Türkiye, Suriye’de yanlış diplomasi uyguladı. Suriye yönetimi ile yapılması gereken diplomatik temaslar, Astana ve Soçi’de İran ve Rusya ile yapıldı. Konunun muhatabı Beşşar Esad’la görüşülmedi. Konunun ilgisizleri ile masaya oturuldu. Bu politika Suriye’ye zarar verdi. Rusya, Suriye’de üsler kurdu; Akdeniz’e yerleşti. Türkiye “bölgesel güç” olma potansiyelini kullanamadı. Hatta bölgede “barış gücü” oluşturmak bile aklına gelmedi.
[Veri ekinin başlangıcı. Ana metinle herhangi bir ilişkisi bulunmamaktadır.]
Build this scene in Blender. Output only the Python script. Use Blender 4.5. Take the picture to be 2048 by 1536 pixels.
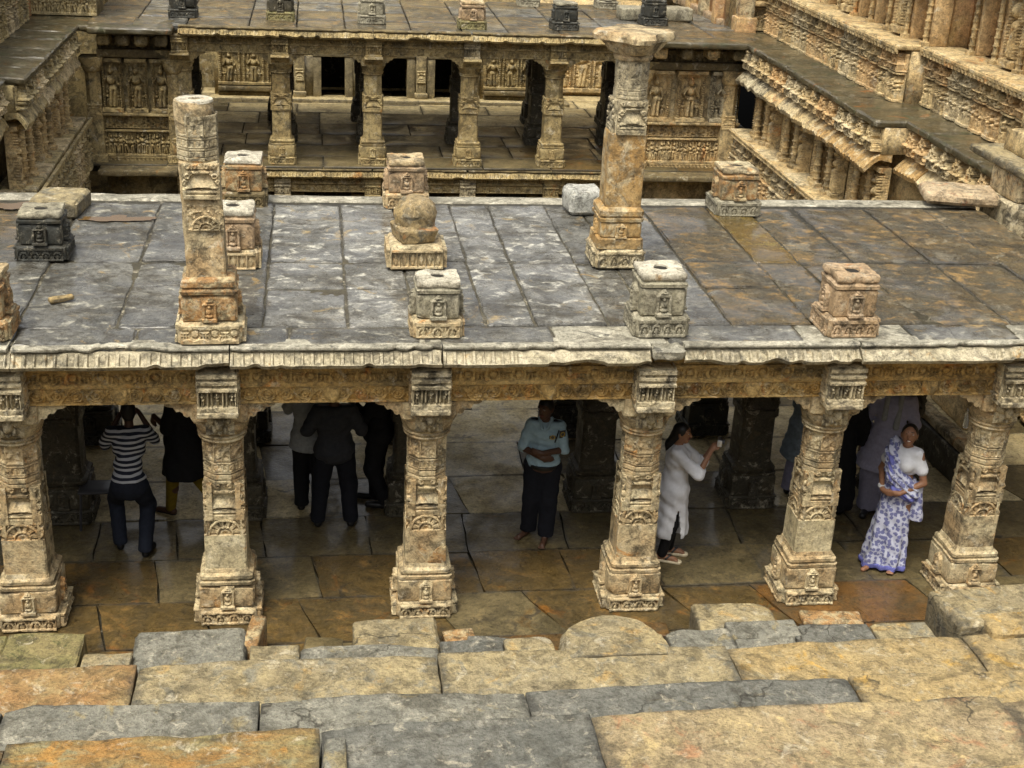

Bu, ABD’nin politikasıydı. İsrail’i bölgeye yerleştirmek, devlet kurdurmak istiyordu. BOP, Müslümanları yok etme projesiydi. Bir Türkiye yöneticisinin BOP Eşbaşkanlığı yapması İslam dünyasına ihanet değil miydi? ABD, Suriye probleminin çözülmesini istemiyordu. “Esad’la asla normalleşmeyeceklerini, normalleşmeyi desteklemeyeceklerini” ilan etti. Türkiye ve İslam dünyasının geleceği ABD ve Batılıların insafına bırakılamazdı.

Türkiye’nin tarihi ve tabii yönü İslam dünyasının yanıdır. 63 yıldır AB’nin kuyruğuna takıldık; orijinal dış politikamızı üretemedik. Türkiye zarar gördü; İslam coğrafyası kan gölüne döndü. Bütün kurumları ile İslam Birliği’nin kurulmasından başka bir çıkış yolu görülmüyor.